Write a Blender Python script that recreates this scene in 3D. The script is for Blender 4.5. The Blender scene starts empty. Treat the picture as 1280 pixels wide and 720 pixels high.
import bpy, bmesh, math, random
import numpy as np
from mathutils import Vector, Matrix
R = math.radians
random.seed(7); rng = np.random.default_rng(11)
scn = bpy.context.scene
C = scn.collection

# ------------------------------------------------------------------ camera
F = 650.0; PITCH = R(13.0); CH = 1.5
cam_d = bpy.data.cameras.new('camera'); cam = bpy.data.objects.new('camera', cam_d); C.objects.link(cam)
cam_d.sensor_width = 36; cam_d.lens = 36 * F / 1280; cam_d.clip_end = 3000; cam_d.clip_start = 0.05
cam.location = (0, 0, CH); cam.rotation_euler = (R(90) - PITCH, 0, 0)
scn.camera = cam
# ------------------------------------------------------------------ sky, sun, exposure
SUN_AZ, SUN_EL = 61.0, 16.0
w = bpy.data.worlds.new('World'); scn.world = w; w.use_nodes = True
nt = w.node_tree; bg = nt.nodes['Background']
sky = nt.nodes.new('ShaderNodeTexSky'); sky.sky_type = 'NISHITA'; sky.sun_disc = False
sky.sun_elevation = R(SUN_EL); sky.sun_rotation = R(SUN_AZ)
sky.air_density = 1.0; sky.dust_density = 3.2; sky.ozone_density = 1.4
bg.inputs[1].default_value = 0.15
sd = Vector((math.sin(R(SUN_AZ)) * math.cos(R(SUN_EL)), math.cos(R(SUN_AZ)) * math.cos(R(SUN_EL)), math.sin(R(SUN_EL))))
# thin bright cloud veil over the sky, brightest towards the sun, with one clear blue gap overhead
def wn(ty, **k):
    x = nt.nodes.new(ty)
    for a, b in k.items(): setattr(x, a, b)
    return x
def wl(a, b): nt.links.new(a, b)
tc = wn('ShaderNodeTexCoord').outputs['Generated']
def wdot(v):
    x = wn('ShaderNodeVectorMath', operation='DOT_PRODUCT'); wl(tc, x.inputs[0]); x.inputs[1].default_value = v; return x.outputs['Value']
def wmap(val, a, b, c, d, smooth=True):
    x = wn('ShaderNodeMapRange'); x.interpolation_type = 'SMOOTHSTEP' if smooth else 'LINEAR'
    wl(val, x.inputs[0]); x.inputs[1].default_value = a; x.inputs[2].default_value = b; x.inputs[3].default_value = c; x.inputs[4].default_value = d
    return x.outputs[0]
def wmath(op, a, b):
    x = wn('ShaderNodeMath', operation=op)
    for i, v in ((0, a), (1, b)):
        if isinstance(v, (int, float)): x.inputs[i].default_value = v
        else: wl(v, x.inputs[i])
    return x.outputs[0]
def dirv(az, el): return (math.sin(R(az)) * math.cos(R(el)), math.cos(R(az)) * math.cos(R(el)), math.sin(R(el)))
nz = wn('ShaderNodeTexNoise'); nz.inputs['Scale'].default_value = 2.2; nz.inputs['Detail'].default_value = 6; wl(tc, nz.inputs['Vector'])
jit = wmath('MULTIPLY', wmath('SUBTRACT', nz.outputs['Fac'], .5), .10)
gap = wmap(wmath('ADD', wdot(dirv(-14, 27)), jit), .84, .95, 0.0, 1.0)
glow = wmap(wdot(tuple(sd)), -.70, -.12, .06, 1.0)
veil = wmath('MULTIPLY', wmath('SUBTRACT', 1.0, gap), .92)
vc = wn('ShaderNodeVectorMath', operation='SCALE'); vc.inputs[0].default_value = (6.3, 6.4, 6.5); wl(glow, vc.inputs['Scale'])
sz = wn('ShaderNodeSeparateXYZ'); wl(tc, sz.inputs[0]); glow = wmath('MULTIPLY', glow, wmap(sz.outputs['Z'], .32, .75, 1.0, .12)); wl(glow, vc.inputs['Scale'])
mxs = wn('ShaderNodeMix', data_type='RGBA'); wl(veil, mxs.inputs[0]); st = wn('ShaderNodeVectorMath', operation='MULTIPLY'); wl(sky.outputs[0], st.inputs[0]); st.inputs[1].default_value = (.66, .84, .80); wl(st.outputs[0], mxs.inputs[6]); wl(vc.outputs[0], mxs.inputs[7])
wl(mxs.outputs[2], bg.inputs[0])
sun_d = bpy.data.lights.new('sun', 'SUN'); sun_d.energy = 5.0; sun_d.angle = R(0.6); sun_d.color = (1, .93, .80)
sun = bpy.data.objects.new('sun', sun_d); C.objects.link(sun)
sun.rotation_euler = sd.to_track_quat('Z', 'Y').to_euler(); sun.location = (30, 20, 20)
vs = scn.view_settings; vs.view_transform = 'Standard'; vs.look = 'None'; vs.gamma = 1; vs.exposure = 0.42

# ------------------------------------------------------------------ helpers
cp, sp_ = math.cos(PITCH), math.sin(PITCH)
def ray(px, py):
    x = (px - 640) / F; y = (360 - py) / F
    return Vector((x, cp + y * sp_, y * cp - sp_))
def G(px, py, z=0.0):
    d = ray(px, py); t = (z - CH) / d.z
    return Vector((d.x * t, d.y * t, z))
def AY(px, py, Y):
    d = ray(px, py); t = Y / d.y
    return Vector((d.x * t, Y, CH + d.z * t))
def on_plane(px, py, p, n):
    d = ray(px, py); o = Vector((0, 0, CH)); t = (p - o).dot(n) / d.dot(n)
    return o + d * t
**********
Short exercise
Your task is to quote the lines above, beginning with the first and ending with the one that holds "C = scn.collection".

Exercise response
Write a Blender Python script that recreates this scene in 3D. The script is for Blender 4.5. The Blender scene starts empty. Treat the picture as 1280 pixels wide and 720 pixels high.
import bpy, bmesh, math, random
import numpy as np
from mathutils import Vector, Matrix
R = math.radians
random.seed(7); rng = np.random.default_rng(11)
scn = bpy.context.scene
C = scn.collection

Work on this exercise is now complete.